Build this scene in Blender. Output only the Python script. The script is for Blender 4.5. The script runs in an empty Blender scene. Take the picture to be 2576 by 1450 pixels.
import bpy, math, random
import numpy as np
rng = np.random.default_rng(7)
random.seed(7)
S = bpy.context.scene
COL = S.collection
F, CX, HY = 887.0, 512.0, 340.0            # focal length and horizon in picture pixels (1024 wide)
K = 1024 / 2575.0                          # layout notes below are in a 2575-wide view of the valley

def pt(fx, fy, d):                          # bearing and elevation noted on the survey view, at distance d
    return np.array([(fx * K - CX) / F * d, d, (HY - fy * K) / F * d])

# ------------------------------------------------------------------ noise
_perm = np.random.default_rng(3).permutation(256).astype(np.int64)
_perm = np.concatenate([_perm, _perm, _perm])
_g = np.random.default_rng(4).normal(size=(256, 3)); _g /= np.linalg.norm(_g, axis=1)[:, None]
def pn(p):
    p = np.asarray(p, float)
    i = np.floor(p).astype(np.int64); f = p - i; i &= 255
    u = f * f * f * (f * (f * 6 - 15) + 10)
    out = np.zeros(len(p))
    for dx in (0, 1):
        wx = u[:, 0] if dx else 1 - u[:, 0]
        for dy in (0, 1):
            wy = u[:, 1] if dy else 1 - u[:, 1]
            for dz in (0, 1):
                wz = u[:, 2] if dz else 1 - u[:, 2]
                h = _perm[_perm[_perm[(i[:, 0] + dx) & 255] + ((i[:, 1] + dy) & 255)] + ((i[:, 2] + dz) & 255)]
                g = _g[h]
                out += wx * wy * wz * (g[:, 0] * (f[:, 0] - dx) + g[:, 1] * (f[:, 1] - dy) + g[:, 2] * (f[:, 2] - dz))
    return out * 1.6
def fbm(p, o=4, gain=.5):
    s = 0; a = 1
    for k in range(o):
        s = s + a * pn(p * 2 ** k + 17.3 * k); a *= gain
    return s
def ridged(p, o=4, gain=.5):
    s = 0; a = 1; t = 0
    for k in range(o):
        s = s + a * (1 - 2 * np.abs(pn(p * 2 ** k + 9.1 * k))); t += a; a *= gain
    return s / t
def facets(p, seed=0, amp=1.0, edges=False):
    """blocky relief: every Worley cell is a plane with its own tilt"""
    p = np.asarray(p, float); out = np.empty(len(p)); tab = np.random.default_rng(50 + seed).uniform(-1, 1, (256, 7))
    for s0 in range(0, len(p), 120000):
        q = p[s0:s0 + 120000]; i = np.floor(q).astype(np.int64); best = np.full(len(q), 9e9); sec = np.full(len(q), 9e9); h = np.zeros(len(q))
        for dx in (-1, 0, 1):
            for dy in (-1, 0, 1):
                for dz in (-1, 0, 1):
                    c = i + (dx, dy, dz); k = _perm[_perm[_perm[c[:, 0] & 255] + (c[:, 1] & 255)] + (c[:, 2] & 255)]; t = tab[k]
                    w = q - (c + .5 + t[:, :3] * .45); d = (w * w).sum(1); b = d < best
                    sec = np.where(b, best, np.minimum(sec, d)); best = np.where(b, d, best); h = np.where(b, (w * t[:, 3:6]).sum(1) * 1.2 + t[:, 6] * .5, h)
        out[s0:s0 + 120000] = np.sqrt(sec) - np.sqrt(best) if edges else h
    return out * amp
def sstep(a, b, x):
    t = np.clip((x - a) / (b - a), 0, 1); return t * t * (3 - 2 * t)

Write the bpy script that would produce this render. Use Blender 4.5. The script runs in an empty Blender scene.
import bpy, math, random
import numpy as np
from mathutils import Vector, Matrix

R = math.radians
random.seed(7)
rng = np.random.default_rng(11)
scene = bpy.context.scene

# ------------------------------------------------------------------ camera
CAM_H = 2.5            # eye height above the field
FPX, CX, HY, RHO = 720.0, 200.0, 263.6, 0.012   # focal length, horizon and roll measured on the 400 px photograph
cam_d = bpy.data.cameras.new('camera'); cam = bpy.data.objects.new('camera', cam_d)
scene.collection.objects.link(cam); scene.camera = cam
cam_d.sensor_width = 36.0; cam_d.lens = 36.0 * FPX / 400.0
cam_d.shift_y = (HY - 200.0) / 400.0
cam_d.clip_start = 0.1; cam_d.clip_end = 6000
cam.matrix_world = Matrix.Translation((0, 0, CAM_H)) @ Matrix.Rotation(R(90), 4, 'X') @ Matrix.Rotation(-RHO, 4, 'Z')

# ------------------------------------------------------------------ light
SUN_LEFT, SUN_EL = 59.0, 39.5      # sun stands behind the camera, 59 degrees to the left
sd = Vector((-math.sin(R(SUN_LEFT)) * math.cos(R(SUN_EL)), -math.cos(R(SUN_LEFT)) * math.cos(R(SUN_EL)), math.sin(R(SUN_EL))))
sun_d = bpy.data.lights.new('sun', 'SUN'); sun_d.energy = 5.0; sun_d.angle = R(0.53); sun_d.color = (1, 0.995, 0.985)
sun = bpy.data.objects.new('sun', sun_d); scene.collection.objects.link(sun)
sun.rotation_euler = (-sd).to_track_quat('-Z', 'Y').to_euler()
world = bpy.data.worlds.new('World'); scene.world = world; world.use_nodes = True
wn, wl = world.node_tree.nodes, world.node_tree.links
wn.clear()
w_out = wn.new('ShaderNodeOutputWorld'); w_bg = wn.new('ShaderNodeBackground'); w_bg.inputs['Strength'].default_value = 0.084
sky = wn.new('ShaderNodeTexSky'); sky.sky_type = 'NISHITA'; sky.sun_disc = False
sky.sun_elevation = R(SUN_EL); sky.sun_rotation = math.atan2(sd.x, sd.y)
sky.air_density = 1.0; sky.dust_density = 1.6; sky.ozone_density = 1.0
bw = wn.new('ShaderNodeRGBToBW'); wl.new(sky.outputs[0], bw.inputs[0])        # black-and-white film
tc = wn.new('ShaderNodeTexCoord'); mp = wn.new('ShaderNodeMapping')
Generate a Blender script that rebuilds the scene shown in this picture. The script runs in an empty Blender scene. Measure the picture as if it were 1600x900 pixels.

····················

◆ What the exercise asks ◆
Output the entries verbatim.

◆ Correct response ◆
Build this scene in Blender. Output only the Python script. The script is for Blender 4.5. The script runs in an empty Blender scene. Take the picture to be 2576 by 1450 pixels.
import bpy, math, random
import numpy as np
rng = np.random.default_rng(7)
random.seed(7)
S = bpy.context.scene
COL = S.collection
F, CX, HY = 887.0, 512.0, 340.0            # focal length and horizon in picture pixels (1024 wide)
K = 1024 / 2575.0                          # layout notes below are in a 2575-wide view of the valley

def pt(fx, fy, d):                          # bearing and elevation noted on the survey view, at distance d
    return np.array([(fx * K - CX) / F * d, d, (HY - fy * K) / F * d])

# ------------------------------------------------------------------ noise
_perm = np.random.default_rng(3).permutation(256).astype(np.int64)
_perm = np.concatenate([_perm, _perm, _perm])
_g = np.random.default_rng(4).normal(size=(256, 3)); _g /= np.linalg.norm(_g, axis=1)[:, None]
def pn(p):
    p = np.asarray(p, float)
    i = np.floor(p).astype(np.int64); f = p - i; i &= 255
    u = f * f * f * (f * (f * 6 - 15) + 10)
    out = np.zeros(len(p))
    for dx in (0, 1):
        wx = u[:, 0] if dx else 1 - u[:, 0]
        for dy in (0, 1):
            wy = u[:, 1] if dy else 1 - u[:, 1]
            for dz in (0, 1):
                wz = u[:, 2] if dz else 1 - u[:, 2]
                h = _perm[_perm[_perm[(i[:, 0] + dx) & 255] + ((i[:, 1] + dy) & 255)] + ((i[:, 2] + dz) & 255)]
                g = _g[h]
                out += wx * wy * wz * (g[:, 0] * (f[:, 0] - dx) + g[:, 1] * (f[:, 1] - dy) + g[:, 2] * (f[:, 2] - dz))
    return out * 1.6
def fbm(p, o=4, gain=.5):
    s = 0; a = 1
    for k in range(o):
        s = s + a * pn(p * 2 ** k + 17.3 * k); a *= gain
    return s
def ridged(p, o=4, gain=.5):
    s = 0; a = 1; t = 0
    for k in range(o):
        s = s + a * (1 - 2 * np.abs(pn(p * 2 ** k + 9.1 * k))); t += a; a *= gain
    return s / t
def facets(p, seed=0, amp=1.0, edges=False):
    """blocky relief: every Worley cell is a plane with its own tilt"""
    p = np.asarray(p, float); out = np.empty(len(p)); tab = np.random.default_rng(50 + seed).uniform(-1, 1, (256, 7))
    for s0 in range(0, len(p), 120000):
        q = p[s0:s0 + 120000]; i = np.floor(q).astype(np.int64); best = np.full(len(q), 9e9); sec = np.full(len(q), 9e9); h = np.zeros(len(q))
        for dx in (-1, 0, 1):
            for dy in (-1, 0, 1):
                for dz in (-1, 0, 1):
                    c = i + (dx, dy, dz); k = _perm[_perm[_perm[c[:, 0] & 255] + (c[:, 1] & 255)] + (c[:, 2] & 255)]; t = tab[k]
                    w = q - (c + .5 + t[:, :3] * .45); d = (w * w).sum(1); b = d < best
                    sec = np.where(b, best, np.minimum(sec, d)); best = np.where(b, d, best); h = np.where(b, (w * t[:, 3:6]).sum(1) * 1.2 + t[:, 6] * .5, h)
        out[s0:s0 + 120000] = np.sqrt(sec) - np.sqrt(best) if edges else h
    return out * amp
def sstep(a, b, x):
    t = np.clip((x - a) / (b - a), 0, 1); return t * t * (3 - 2 * t)

Write the bpy script that would produce this render. Use Blender 4.5. The script runs in an empty Blender scene.
import bpy, math, random
import numpy as np
from mathutils import Vector, Matrix

R = math.radians
random.seed(7)
rng = np.random.default_rng(11)
scene = bpy.context.scene

# ------------------------------------------------------------------ camera
CAM_H = 2.5            # eye height above the field
FPX, CX, HY, RHO = 720.0, 200.0, 263.6, 0.012   # focal length, horizon and roll measured on the 400 px photograph
cam_d = bpy.data.cameras.new('camera'); cam = bpy.data.objects.new('camera', cam_d)
scene.collection.objects.link(cam); scene.camera = cam
cam_d.sensor_width = 36.0; cam_d.lens = 36.0 * FPX / 400.0
cam_d.shift_y = (HY - 200.0) / 400.0
cam_d.clip_start = 0.1; cam_d.clip_end = 6000
cam.matrix_world = Matrix.Translation((0, 0, CAM_H)) @ Matrix.Rotation(R(90), 4, 'X') @ Matrix.Rotation(-RHO, 4, 'Z')

# ------------------------------------------------------------------ light
SUN_LEFT, SUN_EL = 59.0, 39.5      # sun stands behind the camera, 59 degrees to the left
sd = Vector((-math.sin(R(SUN_LEFT)) * math.cos(R(SUN_EL)), -math.cos(R(SUN_LEFT)) * math.cos(R(SUN_EL)), math.sin(R(SUN_EL))))
sun_d = bpy.data.lights.new('sun', 'SUN'); sun_d.energy = 5.0; sun_d.angle = R(0.53); sun_d.color = (1, 0.995, 0.985)
sun = bpy.data.objects.new('sun', sun_d); scene.collection.objects.link(sun)
sun.rotation_euler = (-sd).to_track_quat('-Z', 'Y').to_euler()
world = bpy.data.worlds.new('World'); scene.world = world; world.use_nodes = True
wn, wl = world.node_tree.nodes, world.node_tree.links
wn.clear()
w_out = wn.new('ShaderNodeOutputWorld'); w_bg = wn.new('ShaderNodeBackground'); w_bg.inputs['Strength'].default_value = 0.084
sky = wn.new('ShaderNodeTexSky'); sky.sky_type = 'NISHITA'; sky.sun_disc = False
sky.sun_elevation = R(SUN_EL); sky.sun_rotation = math.atan2(sd.x, sd.y)
sky.air_density = 1.0; sky.dust_density = 1.6; sky.ozone_density = 1.0
bw = wn.new('ShaderNodeRGBToBW'); wl.new(sky.outputs[0], bw.inputs[0])        # black-and-white film
tc = wn.new('ShaderNodeTexCoord'); mp = wn.new('ShaderNodeMapping')
Generate a Blender script that rebuilds the scene shown in this picture. The script runs in an empty Blender scene. Measure the picture as if it were 1600x900 pixels.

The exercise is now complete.